Traveller's tales

Sunday, August 27, 2006

The forces of Nature: Lynmouth, 1952




The power of water in a river obeys logarithmic laws, not arithmetical ones; if the volume doubles, the power of the torrent increases by a factor of eight – the ‘cube law’. Ask anyone who was in Boscastle, Cornwall, on a dreadful day in 2003, or in the picturesque village of Lynmouth, North Devon, in 1952.

Ask anybody from a desert nation like the United Arab Emirates, or one with large deserts – rock or sand within its borders, like the Sultanate of Oman; ask them about the power of the flood in a wadi. Many has been the time when an unsuspecting ex Pat has all but lost his beloved 4 by 4 in the deluge that surrounds him and almost swarms over his Land Cruiser or his Range Rover. People have lost their lives in such flooded watercourses - wadis. Water on the move is hugely powerful.

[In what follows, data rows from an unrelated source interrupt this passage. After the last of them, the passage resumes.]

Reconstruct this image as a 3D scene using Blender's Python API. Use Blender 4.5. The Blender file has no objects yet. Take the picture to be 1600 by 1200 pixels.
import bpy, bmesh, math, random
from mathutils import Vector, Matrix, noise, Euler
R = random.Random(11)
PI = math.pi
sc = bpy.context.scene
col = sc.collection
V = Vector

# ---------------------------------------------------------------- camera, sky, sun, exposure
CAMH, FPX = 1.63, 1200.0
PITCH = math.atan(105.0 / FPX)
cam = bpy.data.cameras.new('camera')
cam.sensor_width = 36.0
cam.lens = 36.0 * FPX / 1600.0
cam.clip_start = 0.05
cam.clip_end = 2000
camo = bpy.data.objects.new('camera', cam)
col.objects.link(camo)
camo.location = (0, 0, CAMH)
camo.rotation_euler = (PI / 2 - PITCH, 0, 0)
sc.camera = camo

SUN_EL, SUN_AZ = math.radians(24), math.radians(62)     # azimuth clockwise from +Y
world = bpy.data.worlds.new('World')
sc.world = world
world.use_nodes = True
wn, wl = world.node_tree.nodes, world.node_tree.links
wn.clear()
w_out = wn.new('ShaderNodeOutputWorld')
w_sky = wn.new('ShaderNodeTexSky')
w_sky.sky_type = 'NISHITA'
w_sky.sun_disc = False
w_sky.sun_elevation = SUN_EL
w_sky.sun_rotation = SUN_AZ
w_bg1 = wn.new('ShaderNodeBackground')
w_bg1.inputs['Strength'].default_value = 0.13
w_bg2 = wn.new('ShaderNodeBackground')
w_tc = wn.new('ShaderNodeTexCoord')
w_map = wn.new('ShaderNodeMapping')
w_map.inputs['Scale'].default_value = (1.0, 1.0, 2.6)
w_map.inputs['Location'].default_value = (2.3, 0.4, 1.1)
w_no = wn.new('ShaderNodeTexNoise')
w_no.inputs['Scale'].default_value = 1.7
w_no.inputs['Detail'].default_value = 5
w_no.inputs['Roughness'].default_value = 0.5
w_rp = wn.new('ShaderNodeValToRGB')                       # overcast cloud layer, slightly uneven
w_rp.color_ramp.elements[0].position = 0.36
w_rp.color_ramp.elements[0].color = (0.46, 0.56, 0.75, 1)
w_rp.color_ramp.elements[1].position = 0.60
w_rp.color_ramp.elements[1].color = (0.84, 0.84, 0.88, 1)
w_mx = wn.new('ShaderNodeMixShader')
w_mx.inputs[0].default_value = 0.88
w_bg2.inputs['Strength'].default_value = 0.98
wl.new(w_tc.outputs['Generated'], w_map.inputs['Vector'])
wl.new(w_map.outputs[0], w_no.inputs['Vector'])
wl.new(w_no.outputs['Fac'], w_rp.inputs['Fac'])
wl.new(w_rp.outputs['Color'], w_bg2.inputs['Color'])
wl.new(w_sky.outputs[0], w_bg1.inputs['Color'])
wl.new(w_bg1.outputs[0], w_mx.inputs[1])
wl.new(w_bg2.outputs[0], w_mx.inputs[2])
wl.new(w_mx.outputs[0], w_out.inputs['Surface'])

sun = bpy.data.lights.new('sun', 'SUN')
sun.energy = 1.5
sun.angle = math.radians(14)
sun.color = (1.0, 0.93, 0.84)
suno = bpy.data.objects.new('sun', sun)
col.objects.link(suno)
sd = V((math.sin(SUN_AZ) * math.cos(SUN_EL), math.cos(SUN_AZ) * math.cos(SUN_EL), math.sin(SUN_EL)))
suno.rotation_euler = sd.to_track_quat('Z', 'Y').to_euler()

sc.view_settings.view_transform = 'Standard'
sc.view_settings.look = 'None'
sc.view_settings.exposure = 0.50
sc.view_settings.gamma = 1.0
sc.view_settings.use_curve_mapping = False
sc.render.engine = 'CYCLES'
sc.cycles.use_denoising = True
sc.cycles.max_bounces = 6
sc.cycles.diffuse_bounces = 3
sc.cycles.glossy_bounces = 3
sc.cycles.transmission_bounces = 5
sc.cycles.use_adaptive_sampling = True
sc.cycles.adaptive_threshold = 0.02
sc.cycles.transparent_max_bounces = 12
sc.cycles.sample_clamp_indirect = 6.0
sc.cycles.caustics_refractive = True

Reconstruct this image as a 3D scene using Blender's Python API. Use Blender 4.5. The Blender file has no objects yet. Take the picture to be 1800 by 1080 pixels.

Fortunately for most countries, soil and vegetation inhibits what is termed ‘run-off’, so that a heavy downpour of rain does not translate itself into an immediate rise in the water level of a river. Vegetation and soil, and sometimes permeable rock such as limestone, delays this rise, only allowing water to rise in a river bed once that water has percolated through layers of obstacles, be they organic or otherwise.

Typically in arid areas with little or no plant cover or soil of any kind, rivers react virtually at once to heavy rainfall. The resulting flooding of dried water courses – wadis – is immediate, powerful and potentially devastating to anything or anybody crossing that water course.

Several lives were lost in Oman’s aptly named “Snake Gorge’, known locally as Wadi Bani Awf, near the town of Rustaq. Heavy rainfall upstream produced a flash flood that was only detected when it was too late.

In Lynmouth, only a short distance downriver from Lynton, the effects of a sudden increase in the volume of water, both falling from the sky and filling the river, was devastating. Boulders the size of houses were dislodged and wreaked havoc on dwellings further down. The power of water, combined with the weight of rock forced downstream was sufficient to cause widespread destruction of buildings.